Toronto’s Financial Services Sector sustains many other industries as a leading consumer of resources, including: law, accounting, information, communications, technology (ICT), education/training and business services. The Financial Sector is one of the most ICT intensive, and between 5-10% of the ICT workforce is directly employed by financial institutions and the related professional services organizations. Toronto Financial Services Alliance identifies Infrastructure Engineer and Systems Integration Developer as the most in demand technological jobs.

Labour Force
Demographics 

As of June 2010, there were 61,946 small to medium size businesses operating in the Finance and Insurance Sector. Most of these were in securities, commodity contracts, financial investment, credit intermediation, funds and other related activities subsectors. Most of the people (93%) in financial and industrial services are full-time employees.

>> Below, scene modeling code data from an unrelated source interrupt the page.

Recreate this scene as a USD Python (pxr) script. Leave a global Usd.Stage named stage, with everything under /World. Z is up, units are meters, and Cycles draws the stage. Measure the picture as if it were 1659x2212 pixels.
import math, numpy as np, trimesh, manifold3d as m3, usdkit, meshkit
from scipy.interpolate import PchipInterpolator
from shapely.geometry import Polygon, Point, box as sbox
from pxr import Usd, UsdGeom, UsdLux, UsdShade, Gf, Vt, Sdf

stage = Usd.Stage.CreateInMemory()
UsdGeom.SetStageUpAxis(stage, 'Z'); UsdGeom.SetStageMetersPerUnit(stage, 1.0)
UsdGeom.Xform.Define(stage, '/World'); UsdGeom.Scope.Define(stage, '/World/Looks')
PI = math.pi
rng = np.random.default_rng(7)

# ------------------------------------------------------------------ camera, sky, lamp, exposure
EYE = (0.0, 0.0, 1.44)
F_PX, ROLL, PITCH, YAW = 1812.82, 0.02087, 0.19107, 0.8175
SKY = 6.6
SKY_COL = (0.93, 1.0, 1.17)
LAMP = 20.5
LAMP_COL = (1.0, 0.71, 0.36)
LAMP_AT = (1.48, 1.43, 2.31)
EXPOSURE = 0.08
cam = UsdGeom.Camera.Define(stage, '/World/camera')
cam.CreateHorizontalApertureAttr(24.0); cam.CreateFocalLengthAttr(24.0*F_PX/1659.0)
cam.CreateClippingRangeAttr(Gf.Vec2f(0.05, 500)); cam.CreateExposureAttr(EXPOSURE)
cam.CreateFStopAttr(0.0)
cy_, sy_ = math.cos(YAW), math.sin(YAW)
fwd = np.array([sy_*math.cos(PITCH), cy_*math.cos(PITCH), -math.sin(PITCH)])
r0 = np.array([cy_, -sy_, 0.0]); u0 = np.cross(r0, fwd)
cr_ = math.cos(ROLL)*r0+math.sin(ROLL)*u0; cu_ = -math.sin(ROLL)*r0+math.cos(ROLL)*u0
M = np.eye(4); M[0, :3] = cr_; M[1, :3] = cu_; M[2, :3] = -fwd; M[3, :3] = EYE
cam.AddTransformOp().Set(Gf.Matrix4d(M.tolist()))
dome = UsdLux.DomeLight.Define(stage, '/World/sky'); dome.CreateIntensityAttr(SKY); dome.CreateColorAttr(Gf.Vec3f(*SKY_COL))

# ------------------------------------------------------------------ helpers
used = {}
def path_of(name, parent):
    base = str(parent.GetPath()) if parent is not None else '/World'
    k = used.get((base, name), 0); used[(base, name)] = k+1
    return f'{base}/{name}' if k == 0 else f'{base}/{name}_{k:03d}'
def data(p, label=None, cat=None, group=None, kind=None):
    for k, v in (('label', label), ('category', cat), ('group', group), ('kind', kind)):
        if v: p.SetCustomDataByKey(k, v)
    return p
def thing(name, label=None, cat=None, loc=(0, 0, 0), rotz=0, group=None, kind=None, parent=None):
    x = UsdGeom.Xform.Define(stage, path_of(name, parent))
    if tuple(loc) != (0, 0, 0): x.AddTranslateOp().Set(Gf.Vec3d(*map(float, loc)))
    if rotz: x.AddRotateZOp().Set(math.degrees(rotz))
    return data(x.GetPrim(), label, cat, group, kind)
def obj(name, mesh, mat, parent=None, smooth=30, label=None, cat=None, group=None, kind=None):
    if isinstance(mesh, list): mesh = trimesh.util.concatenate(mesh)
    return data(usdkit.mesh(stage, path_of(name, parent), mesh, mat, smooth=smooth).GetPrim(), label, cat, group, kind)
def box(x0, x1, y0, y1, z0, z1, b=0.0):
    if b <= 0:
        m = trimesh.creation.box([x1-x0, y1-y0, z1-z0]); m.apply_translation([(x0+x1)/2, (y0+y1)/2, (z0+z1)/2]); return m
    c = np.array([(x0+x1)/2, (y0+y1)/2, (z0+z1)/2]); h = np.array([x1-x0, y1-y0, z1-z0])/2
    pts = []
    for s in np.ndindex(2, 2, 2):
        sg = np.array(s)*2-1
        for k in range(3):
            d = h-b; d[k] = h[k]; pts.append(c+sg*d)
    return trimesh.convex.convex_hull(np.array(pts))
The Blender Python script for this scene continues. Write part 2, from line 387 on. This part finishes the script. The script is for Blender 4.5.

Financial institutions have a workforce that is more than 50% female. In Securities, females make up more than 38% of the total workforce, and in Insurance females account for more than 60%.

Age profile 

Almost 30,000 financial service workers are now 55 years old or older-28% of the total workforce. In 1995, there were only 6,830 workers in that category. The largest percentage of workers aged 55 and older work in insurance as compared to banking and investment organizations.

Educational attainment 

Toronto’s financial services sector is a magnet for highly educated, diverse and career-motivated talent. The fifteen-year trend shows that the number of people in the industry with a university degree is growing. In 1995, there were 53,000 people with post-secondary education, there are currently 111,310, 50% of the total workforce in the region.  About 84% of the financial services workforce has post-secondary accreditation in addition to industry-specific designations - many have Master’s in Business Administration (MBA’s) and other financial industry designations.

Toronto boasts four universities and four colleges, with a further ten post-secondary institutions which help prepare people for a career in financial services. Three of Toronto's universities are internationally recognized business schools, offering undergraduate, graduate and doctoral programs in business, finance and commerce. Schulich School of Business at York University is ranked among the top 10 business schools globally by The Economist and Business Week. University of Toronto's Rotman School of Management's MBA program is ranked in the top 15 in North America by the Financial Times magazine.

Key facts 
  • Toronto is one of the easiest cities in the world to do business. It’s ranked number two by Price Water House Coopers in the category “Intellectual capital and innovation," and number three overall in Cities of Opportunity study of economic leaders.
  • Two of the largest ten global insurers operate in Toronto.
  • Four of the world’s largest twenty-five banks - Roya Bank of Canada, Toronto-Dominion Bank and Scotiabank - and five of Canada's largest domestic banks are in Toronto.
  • The Toronto Stock Exchange (TSX) is Canada’s largest security exchange, the third largest in North America and the 8th largest in the world.
  • The Toronto Stock Exchange and TSX Venture Exchange combined have the largest number of listed companies globally in the oil and gas, mining, and clean-tech sectors.
  • 3.1% of Canada's GDP was accounted for by Toronto's banking sector with $7.9 billion paid in taxes in 2013. 
  • 131 of the 211 securities dealers operating in Canada are headquartered in Ontario, including 123 in the Greater Toronto Area.
  • Three of the top 50 largest investment firms in Canada are based in Toronto.
  • Three of the four largest property and casualty insurers in Canada are located in Toronto.
  • Seven of the top 10 largest global hedge fund administrators operate in Toronto.
  • Toronto is home to 13 domestic banks.
  • Toronto has 3 of the world's top 58 pension funds.
  • 2 of the world's top life insurance companies operate in Toronto.
  • 129 securities firms are located in Toronto.
  • Toronto is home to 55 foreign subsidaries.
  • Toronto has the 3rd largest stock exhange in North America.